Realistically, this survey reflects just a micro sample of just one target population in one country, but it raises some interesting considerations on where the State Department has its new media work to do. Other governments should only benefit by following suit. In fairness, the State Department and the Broadcasting Board of Governors are in uncharted waters here (as are many in the private sector), and are bound to suffer a few mis-steps in the learning curve. That they have undertaken a significant new media effort to date is laudable. But with some failures behind, they must now course correct, apply what has already been learned, keep an open mind, and seek more outside guidance in how to cultivate a better approach. This will require changing bureaucratic culture (a typically painful and slow process that in this circumstance cannot drag out), empowering more staff to publish according to guidelines but not always direct content review, staying on top of new media in other countries, and encouraging open discussion on issues of true import.
The Short and the Long Term
Noted internet expert Clay Shirky argues that the potential of social media lies mainly in its support of civil society and the public sphere, which will be measured in years and decades rather than weeks and months. He also advocates that the U.S.should “maintain internet freedom as a goal to pursue in a principled and regime-neutral fashion, not as a tool for effecting immediate policy aims country by country.” Well, sort of…
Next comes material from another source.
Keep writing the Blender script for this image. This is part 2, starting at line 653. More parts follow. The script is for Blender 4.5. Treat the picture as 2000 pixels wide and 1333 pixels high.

The reality is that new media need to be adeptly deployed for both short and long term situations, and regime-neutrality is a nice goal but not necessarily realistic for the United States. U.S. hesitance to call for Mubarak’s ouster did not stop young Egyptians from toppling their government – it just made us look unprepared and uncertain. The traditional State Department aim to promote civil society over the long run is and will remain a crucial objective. But today, civil societies and other actors are moving at their own speed, in timeframes than couldn’t have been imagined even a few years ago. If the U.S. wants to maintain its position of global prominence and influence, the realities imposed by new media and an interconnected world must be addressed head on. Can we muster the will and the agility to do it?